Search a 2D Matrix

2 min readOct 16, 2020

Problem statement:

Write an efficient algorithm that searches for a value in an m x n matrix. This matrix has the following properties:

Integers in each row are sorted from left to right.
The first integer of each row is greater than the last integer of the previous row

This question is from Leetcode.

Link to the question is:https://leetcode.com/explore/featured/card/october-leetcoding-challenge/561/week-3-october-15th-october-21st/3497/

Example:

Input: matrix = [[1,3,5,7],[10,11,16,20],[23,30,34,50]], target = 3
Output: true

Naive Approach:

We’ll traverse the array with two loops. One for row and another for column.Then we’ll check every element with the target value and check if it exists or not. If exists we’ll return true, else return false.

Implementation:

//c++//bool searchMatrix(vector<vector<int>>& matrix, int target) {
 
 if(matrix.size()==0){
 return false;
 }
 
 for(int i = 0;i<matrix.size();i++){
 for(int j = 0;j<matrix.size();j++){
 if(matrix[i][j]==target){
 return true;
 }
 }
 }
 return false;
 
 }

Time Complexity:

So time complexity will be 0(n²) because we are taking two loops .

and space complexity is 0(1).

So it is not a better solution.

Efficient Solution:

Efficient solution will be not taking each row and column every time. We’ll start from rightmost element.

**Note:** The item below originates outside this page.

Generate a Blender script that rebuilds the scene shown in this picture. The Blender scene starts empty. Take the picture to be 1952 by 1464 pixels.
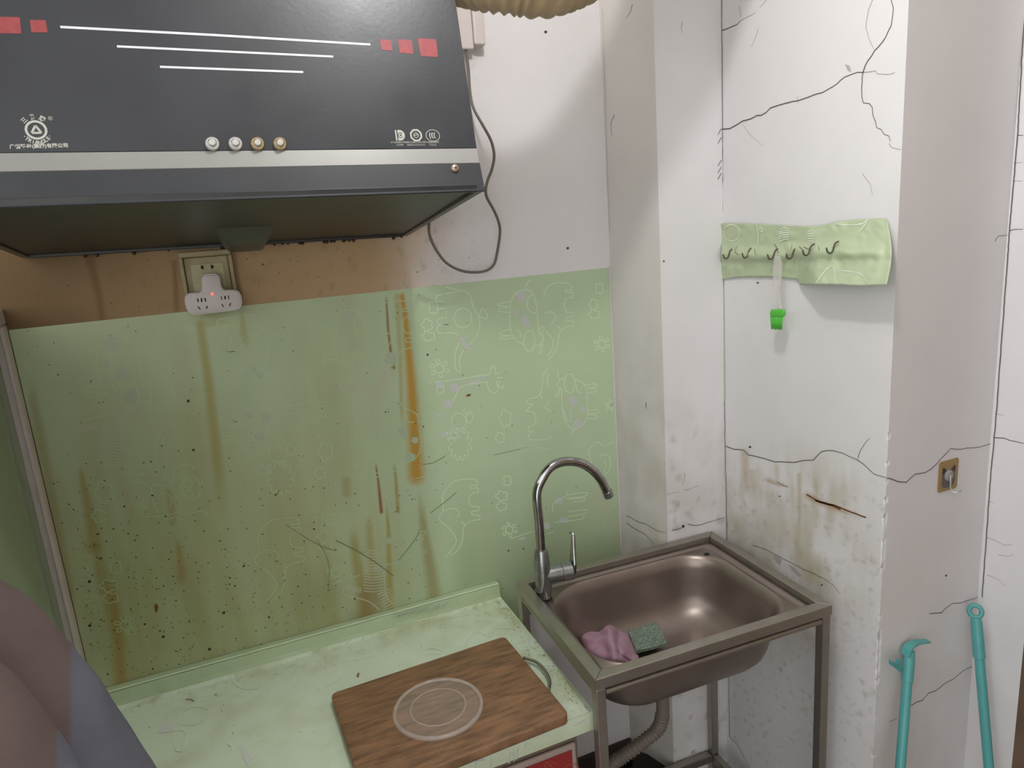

So take two integer i=0 and j=size of the matrix — 1

now we’ll check from matrix[i][j]. If the target value is greater than matrix[i][j] then it’ll be in the next row(as the array is sorted row and column wise).So we’ll increment i=i+1 and if the target value is less, then we’ll decrease j value. Finally if the target value is equal to matrix[i][j] then we’ll return true else false.

Code:

//c++//bool searchMatrix(vector<vector<int>>& matrix, int target) {
    
        if(matrix.size()==0){
            return false;
        }
       
        int i=0, j=matrix[0].size()-1;
        while(i<matrix.size() && j>=0){
            if(matrix[i][j]==target){
                return true;
            }
            else if (target > matrix[i][j]){
                i++;
            }
            else{
                j--;
            }
        }
        return false;
        
    }

Time complexity:

As one traversal is required so time complexity is 0(n)

and space required is 0(1).